Head of Canada for US giant sees appetite for active ETFs, even among institutions
JP Morgan entered the Canadian ETF market earlier this month with the launch of two active ETFs on the TSX. Both strategies — JPMorgan US Equity Premium Income Active ETF (JEPI) and the JPMorgan Nasdaq Equity Premium Income Active ETF (JEPQ) — involve active management and income overlays through the sale of options. Perhaps more importantly, they represent the first of what JP Morgan Asset Management (JPMAM) hopes will be a suite of active ETFs listed in the Canadian market.
Travis Hughes, head of Canada at JP Morgan Asset Management, sat down with WP to discuss his firm’s strategy in Canada. He explained why they’ve launched these ETFs in Canada now, even when Canadians can buy their US equivalents on US markets. He outlined the sort of products that JP Morgan wants to launch in Canada going forward, and the strategic niche they want to remain in. He emphasized, as well, that the entry into ETFs is not just a retail strategy. Rather, it’s something that institutions can engage with meaningfully.
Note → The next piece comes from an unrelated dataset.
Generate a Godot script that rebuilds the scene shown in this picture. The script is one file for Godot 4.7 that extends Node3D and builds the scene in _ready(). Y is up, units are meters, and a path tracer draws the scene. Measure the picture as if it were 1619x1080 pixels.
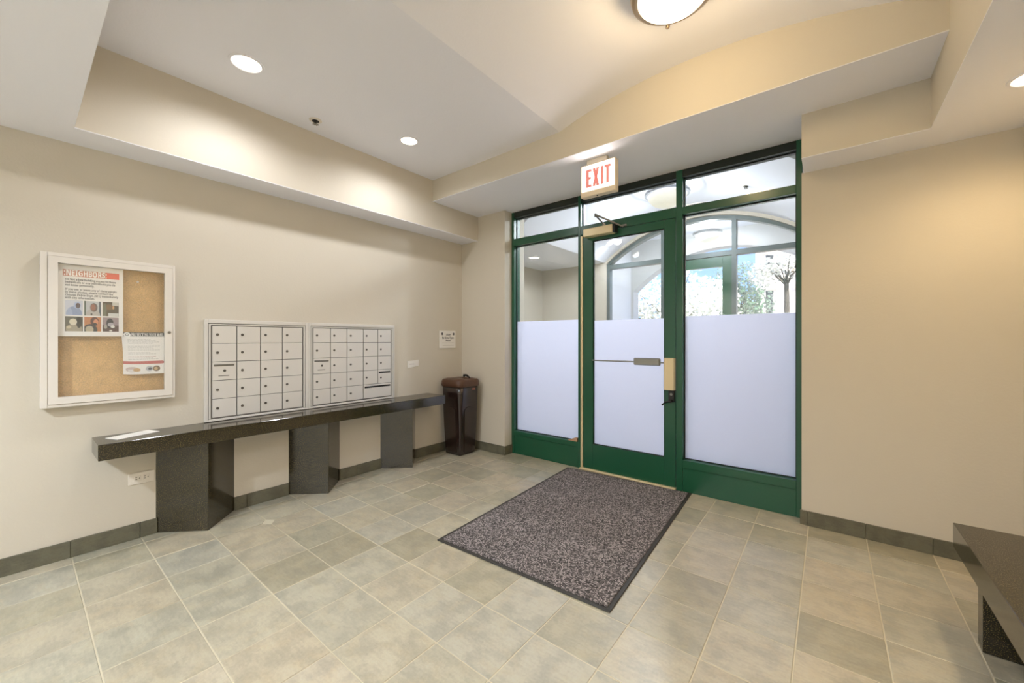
extends Node3D

# ------------------------------------------------------------------ geometry helper
class G:
	var st := SurfaceTool.new()
	var o := Vector3.ZERO
	func _init(origin := Vector3.ZERO):
		o = origin
		st.begin(Mesh.PRIMITIVE_TRIANGLES)
		st.set_smooth_group(-1)
	func smooth(n: int):
		st.set_smooth_group(n)
	func tri(a: Vector3, b: Vector3, c: Vector3):      # a b c counter-clockwise seen from outside
		for p in [a, c, b]:
			st.add_vertex(p - o)
	func triuv(a: Vector3, b: Vector3, c: Vector3, ua: Vector2, ub: Vector2, uc: Vector2):
		for p in [[a, ua], [c, uc], [b, ub]]:
			st.set_uv(p[1])
			st.add_vertex(p[0] - o)
	func quad(a: Vector3, b: Vector3, c: Vector3, d: Vector3):
		tri(a, b, c)
		tri(a, c, d)
	func quaduv(a: Vector3, b: Vector3, c: Vector3, d: Vector3):   # a is bottom left, then bottom right, top right, top left
		triuv(a, b, c, Vector2(0, 1), Vector2(1, 1), Vector2(1, 0))
		triuv(a, c, d, Vector2(0, 1), Vector2(1, 0), Vector2(0, 0))
	func box(lo: Vector3, hi: Vector3, bev := 0.0):
		var c := (lo + hi) * 0.5
		var h := (hi - lo) * 0.5
		obox(c, h, Basis(), bev)
	func obox(c: Vector3, h: Vector3, bs: Basis, bev := 0.0):
		bev = minf(bev, minf(h.x, minf(h.y, h.z)) * 0.95)
		var m := []
		for ax in 3:
			for s in [-1.0, 1.0]:
				var u := (ax + 1) % 3
				var v := (ax + 2) % 3
				var ring := []
				for k in [[-1, -1], [1, -1], [1, 1], [-1, 1]]:
					var p := Vector3.ZERO
					p[ax] = s * h[ax]
					p[u] = k[0] * (h[u] - bev)
					p[v] = k[1] * (h[v] - bev)
					ring.append(c + bs * p)
				if s < 0:
					ring.reverse()
				quad(ring[0], ring[1], ring[2], ring[3])
		if bev <= 0.0:
			return
		for ax in 3:
			var u := (ax + 1) % 3
			var v := (ax + 2) % 3
			for su in [-1.0, 1.0]:
				for sv in [-1.0, 1.0]:
					var q := []
					for e in [[-1.0, 0], [1.0, 0], [1.0, 1], [-1.0, 1]]:
						var p := Vector3.ZERO
						p[ax] = e[0] * (h[ax] - bev)
						p[u] = su * (h[u] - (bev if e[1] == 1 else 0.0))
						p[v] = sv * (h[v] - (bev if e[1] == 0 else 0.0))
						q.append(c + bs * p)
					if su * sv > 0:
						quad(q[0], q[1], q[2], q[3])
					else:
						quad(q[3], q[2], q[1], q[0])
		for sx in [-1.0, 1.0]:
			for sy in [-1.0, 1.0]:
				for sz in [-1.0, 1.0]:
					var a := c + bs * Vector3(sx * h.x, sy * (h.y - bev), sz * (h.z - bev))
					var b := c + bs * Vector3(sx * (h.x - bev), sy * h.y, sz * (h.z - bev))
					var d := c + bs * Vector3(sx * (h.x - bev), sy * (h.y - bev), sz * h.z)
					if sx * sy * sz > 0:
						tri(a, b, d)
					else:
						tri(a, d, b)
	# polygon pts (any plane), pushed along by
	func prism(pts: Array, by: Vector3):
		var n := Vector3.ZERO
		for i in pts.size():
			var p: Vector3 = pts[i]
			var q: Vector3 = pts[(i + 1) % pts.size()]
			n += p.cross(q)
		n = n.normalized()
		if n.dot(by) > 0:
			pts = pts.duplicate()
			pts.reverse()
			n = -n
		# now the polygon is counter-clockwise seen from the side opposite to "by"
		var t := Vector3.UP if absf(n.y) < 0.9 else Vector3.RIGHT
		var ux := t.cross(n).normalized()
		var uy := n.cross(ux)
		var flat := PackedVector2Array()
		for p in pts:
			flat.append(Vector2(ux.dot(p), uy.dot(p)))
		var idx := Geometry2D.triangulate_polygon(flat)
		for i in range(0, idx.size(), 3):
			var a: Vector3 = pts[idx[i]]
			var b: Vector3 = pts[idx[i + 1]]
			var c: Vector3 = pts[idx[i + 2]]
			if (b - a).cross(c - a).dot(n) < 0:
				var s := b
				b = c
				c = s
			tri(a, b, c)
			tri(a + by, c + by, b + by)
		for i in pts.size():
			var p: Vector3 = pts[i]
			var q: Vector3 = pts[(i + 1) % pts.size()]
			quad(q, p, p + by, q + by)
	# profile of (radius, height) from bottom to top going round the y axis of bs
	func lathe(c: Vector3, prof: Array, seg := 32, bs := Basis(), sx := 1.0, sz := 1.0):
		var grp := 1
		for i in prof.size() - 1:
			var p0: Vector2 = prof[i]
			var p1: Vector2 = prof[i + 1]
			if i > 0:
				var pm: Vector2 = prof[i - 1]
				if absf((p0 - pm).angle_to(p1 - p0)) > 0.6:
					grp += 1
			st.set_smooth_group(grp)
			for k in seg:
				var a := TAU * k / seg
				var b := TAU * (k + 1) / seg
				var va := Vector3(cos(a) * sx, 0, -sin(a) * sz)
				var vb := Vector3(cos(b) * sx, 0, -sin(b) * sz)
				var q := [c + bs * (va * p0.x + Vector3.UP * p0.y), c + bs * (vb * p0.x + Vector3.UP * p0.y), c + bs * (vb * p1.x + Vector3.UP * p1.y), c + bs * (va * p1.x + Vector3.UP * p1.y)]
				if p0.x > 1e-6:
					tri(q[0], q[1], q[2])
				if p1.x > 1e-6:
					tri(q[0], q[2], q[3])
		st.set_smooth_group(-1)
	func tube(pts: Array, r, seg := 10):
		var rings := []
		for i in pts.size():
			var d: Vector3 = (pts[mini(i + 1, pts.size() - 1)] - pts[maxi(i - 1, 0)]).normalized()
			var t := Vector3.UP if absf(d.y) < 0.9 else Vector3.RIGHT
			var u := t.cross(d).normalized()
			var v := d.cross(u)
			var rr: float = r[i] if r is Array else r
			var ring := []
			for k in seg:
				var a := TAU * k / seg
				ring.append(pts[i] + (u * cos(a) + v * sin(a)) * rr)
			rings.append(ring)
		st.set_smooth_group(1)
		for i in rings.size() - 1:
			for k in seg:
				var l := (k + 1) % seg
				quad(rings[i][k], rings[i][l], rings[i + 1][l], rings[i + 1][k])
		st.set_smooth_group(-1)
		for k in seg:
			var l := (k + 1) % seg
			tri(pts[0], rings[0][l], rings[0][k])
			tri(pts[-1], rings[-1][k], rings[-1][l])
	func done() -> ArrayMesh:
		st.generate_normals()
		return st.commit()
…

“The launch of these ETFs is really a natural transition or segue into this next part of the market…We’ve seen the growth of the ETF market in Canada and globally. Not only are we seeing the overall ETF market growing, but we’re seeing the use of active ETFs grow,” Hughes says. “In our heart of hearts we are an active manager. Our goal is to be the best active ETF manager globally.”
The decision to launch in Canada — despite the availability of these ETFs to Canadians via US markets — has to do with minimizing the cross-border nuances that might have challenged some investors. The US versions of these ETFs paid distributions in USD, which was less advantageous to many Canadian investors.
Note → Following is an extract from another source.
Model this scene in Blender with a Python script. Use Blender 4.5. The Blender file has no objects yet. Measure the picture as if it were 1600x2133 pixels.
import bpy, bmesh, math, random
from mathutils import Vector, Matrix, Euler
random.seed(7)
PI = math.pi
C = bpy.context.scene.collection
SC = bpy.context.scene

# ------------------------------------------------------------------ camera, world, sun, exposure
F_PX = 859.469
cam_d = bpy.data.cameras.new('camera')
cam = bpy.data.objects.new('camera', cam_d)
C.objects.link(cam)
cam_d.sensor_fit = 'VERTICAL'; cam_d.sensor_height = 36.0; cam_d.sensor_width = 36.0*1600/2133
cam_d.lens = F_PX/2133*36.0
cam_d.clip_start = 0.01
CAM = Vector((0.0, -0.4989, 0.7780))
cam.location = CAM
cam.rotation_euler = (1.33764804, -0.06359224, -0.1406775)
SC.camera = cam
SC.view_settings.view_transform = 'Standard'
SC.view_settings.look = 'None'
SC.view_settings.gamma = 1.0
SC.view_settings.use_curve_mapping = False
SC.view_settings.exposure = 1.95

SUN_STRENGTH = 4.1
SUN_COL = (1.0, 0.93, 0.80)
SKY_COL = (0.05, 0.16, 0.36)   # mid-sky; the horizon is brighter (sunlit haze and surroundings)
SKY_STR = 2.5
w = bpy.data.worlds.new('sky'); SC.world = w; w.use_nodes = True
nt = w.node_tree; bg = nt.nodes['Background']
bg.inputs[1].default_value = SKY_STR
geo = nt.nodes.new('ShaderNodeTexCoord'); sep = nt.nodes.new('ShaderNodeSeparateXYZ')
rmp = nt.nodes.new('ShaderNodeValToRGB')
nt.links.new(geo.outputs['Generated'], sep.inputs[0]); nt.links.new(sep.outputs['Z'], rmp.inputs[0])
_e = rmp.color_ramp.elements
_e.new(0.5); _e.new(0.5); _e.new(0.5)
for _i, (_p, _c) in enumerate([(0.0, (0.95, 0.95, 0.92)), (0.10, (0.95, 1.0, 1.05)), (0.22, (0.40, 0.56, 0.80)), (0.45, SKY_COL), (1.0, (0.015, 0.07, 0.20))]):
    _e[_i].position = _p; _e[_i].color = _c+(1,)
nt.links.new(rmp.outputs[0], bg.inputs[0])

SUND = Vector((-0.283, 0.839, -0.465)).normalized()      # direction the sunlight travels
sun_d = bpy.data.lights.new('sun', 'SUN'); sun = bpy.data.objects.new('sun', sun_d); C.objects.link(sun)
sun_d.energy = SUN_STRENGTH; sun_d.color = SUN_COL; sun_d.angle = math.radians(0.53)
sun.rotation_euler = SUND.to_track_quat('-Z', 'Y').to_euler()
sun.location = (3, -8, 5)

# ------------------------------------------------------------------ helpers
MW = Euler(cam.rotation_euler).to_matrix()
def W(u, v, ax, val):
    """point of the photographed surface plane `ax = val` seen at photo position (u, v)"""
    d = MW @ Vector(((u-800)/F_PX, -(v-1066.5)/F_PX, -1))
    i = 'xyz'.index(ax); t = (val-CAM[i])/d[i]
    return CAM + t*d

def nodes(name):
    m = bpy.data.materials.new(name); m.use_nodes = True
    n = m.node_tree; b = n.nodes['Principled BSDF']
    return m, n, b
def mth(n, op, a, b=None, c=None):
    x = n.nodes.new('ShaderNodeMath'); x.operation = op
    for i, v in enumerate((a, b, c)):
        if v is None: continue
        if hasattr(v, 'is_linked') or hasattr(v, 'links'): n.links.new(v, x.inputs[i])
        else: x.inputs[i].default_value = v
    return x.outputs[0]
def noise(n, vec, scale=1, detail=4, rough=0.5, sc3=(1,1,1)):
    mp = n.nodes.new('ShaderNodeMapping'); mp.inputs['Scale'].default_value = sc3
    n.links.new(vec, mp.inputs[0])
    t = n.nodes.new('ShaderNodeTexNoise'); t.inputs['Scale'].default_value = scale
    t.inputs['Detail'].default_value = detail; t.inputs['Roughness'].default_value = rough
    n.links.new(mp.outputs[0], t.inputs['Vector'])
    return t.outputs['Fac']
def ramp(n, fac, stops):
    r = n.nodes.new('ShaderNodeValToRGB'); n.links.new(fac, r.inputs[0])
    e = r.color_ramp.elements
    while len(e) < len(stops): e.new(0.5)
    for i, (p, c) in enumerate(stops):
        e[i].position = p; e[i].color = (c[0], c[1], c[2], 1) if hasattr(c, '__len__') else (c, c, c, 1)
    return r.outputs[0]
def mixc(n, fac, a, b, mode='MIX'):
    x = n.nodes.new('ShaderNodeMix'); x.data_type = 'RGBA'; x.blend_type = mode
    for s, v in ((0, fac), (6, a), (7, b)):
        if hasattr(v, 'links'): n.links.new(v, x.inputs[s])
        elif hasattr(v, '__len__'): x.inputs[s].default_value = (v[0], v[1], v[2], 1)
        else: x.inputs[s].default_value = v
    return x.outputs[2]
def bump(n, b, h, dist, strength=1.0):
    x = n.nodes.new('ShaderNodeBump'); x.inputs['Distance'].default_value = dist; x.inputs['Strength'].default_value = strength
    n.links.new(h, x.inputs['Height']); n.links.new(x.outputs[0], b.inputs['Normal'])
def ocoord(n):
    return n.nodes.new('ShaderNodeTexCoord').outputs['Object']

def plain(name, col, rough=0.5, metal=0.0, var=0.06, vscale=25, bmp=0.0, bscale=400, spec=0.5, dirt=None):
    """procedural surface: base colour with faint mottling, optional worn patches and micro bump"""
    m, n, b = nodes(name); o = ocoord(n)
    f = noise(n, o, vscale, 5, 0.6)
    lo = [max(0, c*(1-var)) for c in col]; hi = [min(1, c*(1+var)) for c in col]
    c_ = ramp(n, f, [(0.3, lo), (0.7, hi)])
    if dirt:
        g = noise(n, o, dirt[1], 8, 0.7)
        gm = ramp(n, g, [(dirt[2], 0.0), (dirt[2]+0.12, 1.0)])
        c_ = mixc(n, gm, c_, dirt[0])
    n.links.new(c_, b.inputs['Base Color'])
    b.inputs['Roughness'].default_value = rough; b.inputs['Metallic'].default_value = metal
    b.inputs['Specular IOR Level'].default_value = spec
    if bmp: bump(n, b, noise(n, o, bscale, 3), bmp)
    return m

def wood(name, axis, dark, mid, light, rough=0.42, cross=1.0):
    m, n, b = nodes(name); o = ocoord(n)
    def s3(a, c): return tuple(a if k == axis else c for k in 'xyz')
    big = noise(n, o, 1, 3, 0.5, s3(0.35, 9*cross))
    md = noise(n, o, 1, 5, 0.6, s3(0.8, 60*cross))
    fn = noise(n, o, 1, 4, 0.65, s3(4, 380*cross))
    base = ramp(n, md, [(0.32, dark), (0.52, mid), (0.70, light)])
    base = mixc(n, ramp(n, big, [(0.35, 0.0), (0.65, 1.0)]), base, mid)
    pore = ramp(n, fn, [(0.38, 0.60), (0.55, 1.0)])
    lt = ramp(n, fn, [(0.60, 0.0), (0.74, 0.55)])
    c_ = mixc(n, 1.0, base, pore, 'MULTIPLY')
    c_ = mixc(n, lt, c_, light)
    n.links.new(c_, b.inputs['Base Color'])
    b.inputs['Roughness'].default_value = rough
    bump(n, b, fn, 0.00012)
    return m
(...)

Institutions, however, have had a longer track record with JP Morgan. The majority of the firm’s Canadian business is institutional and has been for the past 40 years. Hughes notes, however, that JPMAM has seen an uptick in the use of ETFs by their institutional clients. Whether for use in a segregated strategy, or for ease of rebalancing, there are a growing number of use cases for active ETFs in institutional portfolios.
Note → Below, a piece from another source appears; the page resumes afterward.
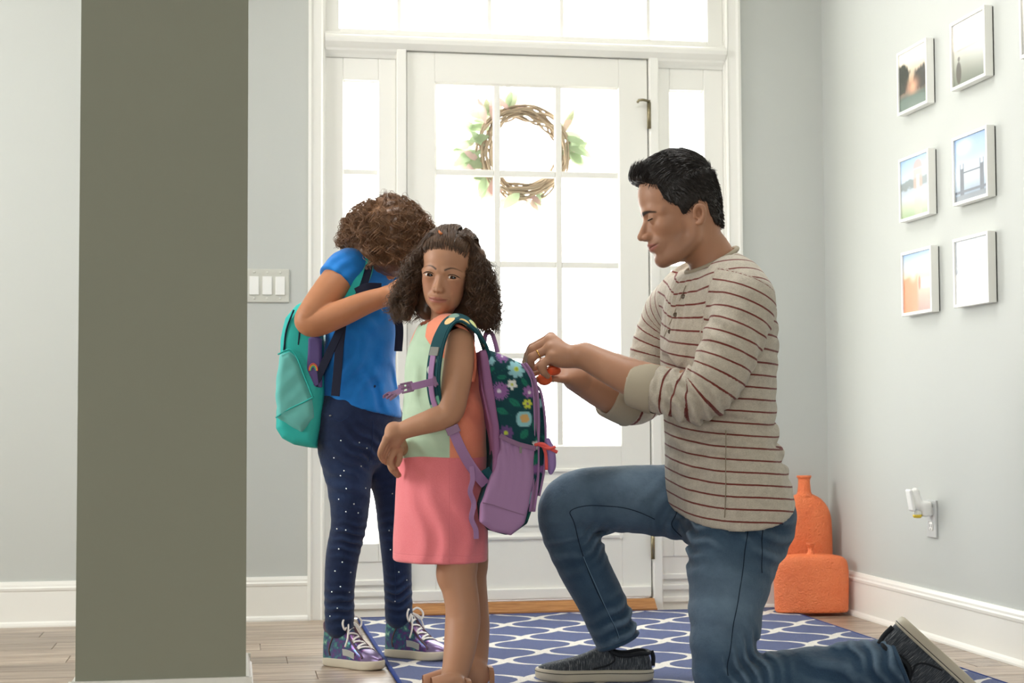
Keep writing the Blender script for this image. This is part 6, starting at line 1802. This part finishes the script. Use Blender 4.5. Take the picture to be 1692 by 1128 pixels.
# trunk, far arm, legs under the clothes
armf = [px(648, 468, 4.82, 22), px(645, 515, 4.86, 20), px(640, 555, 4.84, 18), px(645, 525, 4.80, 15), px(650, 500, 4.76, 13)]
S = SDF(P(500, 1100, 4.9)-np.array([.1, .25, .03]), P(720, 400, 4.6)+np.array([.1, .3, .05]), .008)
S.chain([px(618, 455, 4.71, 28), px(604, 500, 4.71, 44), px(596, 600, 4.72, 44), px(594, 690, 4.72, 50)], .02)
S.chain(armf, .02); S.chain([px(612, 465, 4.71, 26), px(570, 455, 4.61, 25)], .02); S.chain([px(618, 465, 4.72, 26), px(648, 468, 4.82, 22)], .02)
S.chain([px(575, 720, 4.68, 38), px(576, 800, 4.68, 30), px(575, 880, 4.68, 24), px(563, 960, 4.69, 21), px(561, 1020, 4.70, 17), px(562, 1040, 4.70, 13)], .02)
S.chain([px(628, 720, 4.77, 38), px(648, 800, 4.78, 30), px(653, 880, 4.79, 23), px(657, 960, 4.80, 19), px(659, 1010, 4.80, 16), px(660, 1028, 4.80, 12)], .02)
V, Q = S.mesh(); parts.append((V, Q, SK_G2))
V, Q, T = merge(parts); me = new_mesh('body', V, Q); set_color(me, 'tone', T); body2 = link('body', me, M_SKIN, g2, label='brown skin, bent arm reaching to her chest')

# --- brown curls falling over the face
M_HAIR_G2 = hair_mat('brown_curls', rgb(74, 50, 34), rgb(156, 114, 80), .36)
B2 = Loc(P(641, 392, 4.67), np.stack([r0, -nz(np.array([CF[0], CF[1], 0])), np.array([0, 0, 1.])], 1), 4.67/FPX)     # px-sized units: right, towards viewer, up
gs = []; rg = np.random.default_rng(31)
for i in range(330):
    n_ = rg.normal(size=3); n_[2] = abs(n_[2])*.9-.25; n_ /= np.linalg.norm(n_)
    root = n_*np.array([58, 56, 58]); hz = n_.copy(); hz[2] = 0; hz = hz/(np.linalg.norm(hz)+1e-6)
    up_ = max(0, n_[2])
    W1 = np.array([hz[0]*rg.uniform(66, 76), hz[1]*rg.uniform(60, 70), 6-12*rg.random()+up_*12])
    drop = rg.uniform(-62, -36) if hz[0] > -.35 else rg.uniform(-26, -4)
    spread = rg.uniform(.82, 1.02) if hz[0] > -.35 else rg.uniform(.96, 1.08)
    E_ = np.array([W1[0]*spread, W1[1]*spread*.92, drop]); 
    if hz[0] > .6: E_[0] -= 8
    mid = n_*np.array([69, 66, 69])+np.array([0, 0, 4]); mid2 = (mid+W1)/2*1.04
    gs.append([tuple(root), tuple(mid), tuple(mid2), tuple(W1), tuple((W1+E_)/2*np.array([1.02, 1.02, 1])), tuple(E_)] if n_[2] > .25 else [tuple(root), tuple(W1), tuple((W1+E_)/2*np.array([1.03, 1.03, 1])), tuple(E_)])
pth, rad = curls(B2, gs, 6, .0095, .040, .00080, 6, 42)
hair2 = empty('hair', tuple(B2.o)); hair2.parent = g2; hair2.location = Vector(tuple(B2.o))-g2.location; hair2['label'] = 'brown curly bob hanging over the face'
link('curls', strands('curls', pth, rad), M_HAIR_G2, hair2)
sel = [gs[i] for i in rg.choice(len(gs), 80)]; sel = [[tuple(np.array(q)*(1.0+.09*rg.random())) for q in G] for G in sel]
p2, r2 = curls(B2, sel, 2, .011, .045, .0003, 19, 40); link('frizz', strands('frizz', p2, r2), M_HAIR_G2, hair2)
S = SDF(B2.o-.19, B2.o+.19, .0042)
B2.ell(S, (0, 0, 2), (66, 62, 64), 8); B2.ell(S, (14, 10, -22), (52, 50, 42), 14)
S.warp(lambda X, Y, Z: .005*sines((X, Y, Z), 150, 18))
V, Q = S.mesh(); link('hair_base', new_mesh('hair_base', V, Q), M_HAIR_G2, hair2)

# --- t-shirt
tee = [(622, 450, 4.705, 36, 24), (612, 468, 4.705, 66, 36), (602, 510, 4.71, 72, 50), (596, 570, 4.72, 68, 54), (594, 630, 4.72, 68, 56), (597, 670, 4.72, 72, 60), (600, 720, 4.72, 74, 62)]
teep = [px(*q) for q in tee]; slv = [px(606, 446, 4.68, 30), px(578, 442, 4.62, 33), px(560, 456, 4.595, 32), px(546, 474, 4.575, 31)]
slf = [px(640, 462, 4.77, 28), px(650, 478, 4.83, 27), px(648, 500, 4.85, 26)]
lo, hi = bbox(teep+slv+slf, .03); S = SDF(lo, hi, .0044)
S.chain(teep, .02, side=L2, sub=4); S.chain(slv, .03, sub=3); S.chain(slf, .03, sub=2)
folds(S, [(px(600, 600, 4.62)[:3], nz(CR*.9-CU*.5), .055, .0060, .10, 51), (px(585, 520, 4.62)[:3], nz(CU*.9+CR*.4), .05, .005, .08, 52), (px(565, 455, 4.58)[:3], nz(CR*.7-CU*.7), .035, .004, .05, 53), (px(640, 640, 4.66)[:3], nz(CR+.4*CU), .04, .006, .08, 54)])
sd = nz(np.array(slv[3][:3])-np.array(slv[2][:3])); S.cut(px(553, 463, 4.585)[:3], sd, .003, .075)
a_, b_, c_ = np.array(px(562, 668, 4.60)[:3]), np.array(px(648, 688, 4.66)[:3]), np.array(px(600, 676, 4.84)[:3]); hn = nz(np.cross(b_-a_, c_-a_)); hn = hn if hn[2] < 0 else -hn
S.cut(a_, hn, .004)
V, Q = S.mesh(); V = relax(V, Q, 1, .4); VT = V
t = NT('blue_jersey'); v = t.obj(); t.bump(t.math('ADD', t.noise(v, 600, 2), t.math('MULTIPLY', t.noise(v, 40, 3), 2)), .3, .002)
M_TEE = t.fin(t.mix(t.noise(v, 30, 3), rgb(14, 108, 192), rgb(30, 132, 216)), .8, .25, sheen=.2)
link('t_shirt', new_mesh('t_shirt', V, Q), M_TEE, g2, label='bright blue short-sleeved t-shirt')

# --- dark jeans with rhinestones
lA = [px(572, 690, 4.68, 52), px(572, 740, 4.68, 47), px(577, 800, 4.68, 37), px(577, 862, 4.68, 30), px(566, 917, 4.685, 27.5), px(561, 970, 4.69, 25), px(561, 1010, 4.695, 24.5), px(561, 1032, 4.70, 24)]
lB = [px(622, 700, 4.77, 46), px(638, 760, 4.775, 41), px(649, 810, 4.78, 33), px(653, 869, 4.79, 28.5), px(656, 934, 4.80, 24), px(658, 980, 4.80, 23), px(659, 1016, 4.80, 23)]
hp = [px(598, 650, 4.72, 66, 52), px(598, 690, 4.72, 70, 58), px(600, 725, 4.72, 66, 54)]
lo, hi = bbox(lA+lB+hp, .02); S = SDF(lo, hi, .0044)
S.chain(hp, .02, side=L2, sub=2); S.chain(lB, .02); S.chain(lA, .02)
dn = np.array([0, 0, 1.])
folds(S, [(px(582, 890, 4.64)[:3], nz(dn+.3*CR), .026, .0052, .05, 61), (px(562, 1000, 4.65)[:3], nz(dn+.2*CR), .028, .0050, .05, 62), (px(660, 985, 4.76)[:3], nz(dn-.2*CR), .026, .0058, .045, 63), (px(600, 750, 4.62)[:3], nz(dn+.7*CR), .03, .0050, .06, 64), (px(655, 870, 4.74)[:3], nz(dn), .03, .0036, .05, 65), (px(570, 800, 4.62)[:3], nz(dn+.5*CR), .045, .0030, .08, 66)])
V, Q = S.mesh(); V = relax(V, Q, 1, .4); VJ2 = V; wr, _ = curvature_wear(V, Q, 6, 200)
wr = np.maximum(wr, .35*np.exp(-((V-np.array(px(580, 790, 4.62)[:3]))**2).sum(1)/.07**2))
me = new_mesh('jeans', V, Q); set_float(me, 'wear', wr*.9)
M_DENIM2 = denim('indigo_denim', rgb(8, 20, 46), rgb(26, 48, 88), rgb(66, 96, 144))
jeans2 = link('jeans', me, M_DENIM2, g2, label='dark indigo skinny jeans dotted with rhinestones')
M_GEM = plain('rhinestone', rgb(226, 240, 240), .1, .8, .3)
gem = MB(); gg = np.random.default_rng(77)
pos = [(561, 733), (599, 729), (568, 772), (602, 768), (568, 811), (555, 826), (589, 828), (568, 848), (610, 806), (556, 911), (571, 931), (585, 947), (548, 945), (567, 967), (544, 981), (582, 981), (562, 1002), (541, 1015), (664, 946), (678, 959), (651, 990), (651, 820), (639, 880), (640, 910), (560, 790), (597, 850), (552, 870), (575, 880), (548, 760), (608, 745)]
for x, y in pos:
    q = on_mesh(VJ2, x, y, .0006)
    if q is None: continue
    a1 = CR; a2 = CU; n_ = -CF; vs_ = [q+n_*.0016]+[q+.0021*(a1*math.cos(k*math.pi/3)+a2*math.sin(k*math.pi/3)) for k in range(6)]; gem.add(vs_, [(0, 1+k, 1+(k+1) % 6) for k in range(6)])
gem.build('rhinestones', M_GEM, jeans2, kind='stuff')
M_J2S = plain('navy_seam', rgb(36, 54, 88), .8, .2)
for nm, pts in (('outer_seam', [(655, 790), (652, 860), (650, 930), (652, 1000)]), ('pocket_seam', [(545, 690), (560, 700), (575, 694), (580, 682)]), ('fly_seam', [(622, 695), (620, 730), (614, 765)])):
    l_ = surf_line(VJ2, pts); MB().tube(l_, .0012, 6).build(nm, M_J2S, jeans2)
q = on_mesh(VJ2, 541, 684, .002); MB().lathe([(0, .003), (.003, .003), (.004, 0)], q if q is not None else P(541, 684, 4.62), 10).build('rivet', M_METAL, jeans2)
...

The ETFs themselves hold actively managed portfolios of US equities, with options selling strategies overlaid to add income. Hughes notes that they launched these ETFs in Canada because they are among the most popular products in the US market. He sees the income components fitting relatively well in the foundation and endowment space where institutions are trying to achieve and distribute a certain amount of income on an annual basis.
These ETFs, however, are only the tip of the spear for JP Morgan in the Canadian ETF market. Hughes explains that Canadian investors can expect to see more ETFs brought to market where his firm believes they have a competitive advantage and they can leverage their global presence. That means they are unlikely to be offering Canadian equity or fixed income strategies anytime soon. They also won’t be offering index based portfolios as JPMAM is an avowedly active shop.
The areas that Hughes says we can probably expect products for include global equities, US equities, fixed income, and more options strategy ETFs. They are also exploring the idea of private asset products, aiming to capture some of the $40 trillion growth market for private assets.
“Our goal is not to have a huge platform of ETFs available in Canada,” Hughes says. “We will be very targeted with the relatively short list of best-in-class solutions, and I think they'll also be consistent with where we've had success globally.”
Hughes is aware the JP Morgan is entering a crowded Canadian ETF market. Canadian markets have more ETFs proportional to total AUM than our US equivalents. He expects, however, that JP Morgan will be able to differentiate itself in this market. Table stakes, he says, is the execution of these strategies and the delivery of investment results that meet or exceed expectations. Beyond that, he is leaning on the US behemoth’s thought leadership and client service standards.
“What we hope our institutional clients that have been with us for a long time, as well as new institutions see this as JP Morgan being thoughtful around the exposures and the structures that we bring to market,” Hughes says. “So if you think about segregated accounts, pulled funds, private vehicles, the ETF structure is the natural kind of next leg of that.”